The Q&A below illustrates this point in relation to apparently competing industrial instruments.
 
We are a child care centre operating in New South Wales and unsure as to the correct wage rates, casual loading and monetary allowances payable under the transitional provisions of the modern award (the Children’s Services Award 2010).
 
Our centre commenced operating in August 2008 and has been paying employees under the previous NSW NAPSA.
 
The wage rates under the NAPSA are higher (in most instances) than the modern award.
 
The casual loading under the NSW NAPSA was 15% (with an additional one-twelfth pro rata holiday pay amount); whereas, the casual loading under the modern award is 25%.
 
The respective monetary allowances in the two instruments also vary markedly.
 
Which of the two instruments are we now required to apply to our staff?
 
The wage rates and casual loading of the previous state award did not form part of the NAPSA on 27 March 2006, but were incorporated into the Australian Pay and Classification Scales (APCS).
 
An employer whose business commenced operating after 27 March 2006 would have been required to pay the wage rates and casual loading under the relevant APCS — with other conditions of employment such as annual leave and personal/carer’s leave being subject to the Australian Fair Pay & Conditions Standard.
 
Casual loading
 
The wage rates and casual loading provided under the APCS would be subject to the transitional provisions under the modern award.

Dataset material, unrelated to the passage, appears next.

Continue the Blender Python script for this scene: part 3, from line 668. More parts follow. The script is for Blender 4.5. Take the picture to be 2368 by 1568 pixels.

For example, in the case of the casual loading, from first pay period on or after (fppooa) 1 July 2010, the ‘transitional casual loading’ would be 17%. This figure is obtained by using the following formula: 
25% – 15% = 10% transitional gap
 
25% – 80% of transitional amount (10%) = 8%
thus, the transitional casual loading is:
25% – 8% = 17%
In the case of New South Wales, an additional one-twelfth pro rata holiday pay amount applied to casual employees employed prior to 27 March 2006 and was included in the casual loading under the APCS.
 
However, the one-twelfth amount only applied to those employees employed under a NAPSA (ie where the employer’s business existed prior to 27 March 2006), and is not considered part of the casual loading for the purposes of the APCS for any business that commenced after 27 March 2006.
 
Each classification and its wage rate under the modern award would need to be compared to the APCS to establish the transitional amount on which the phasing in percentage is applied, either up or down.
 
Monetary allowances
 
Because monetary allowances (other than industry allowances) did not form part of the APCS, from 1 January 2010 (commencement date of the modern award), the appropriate monetary allowances are those prescribed by the Children’s Services Award 2010.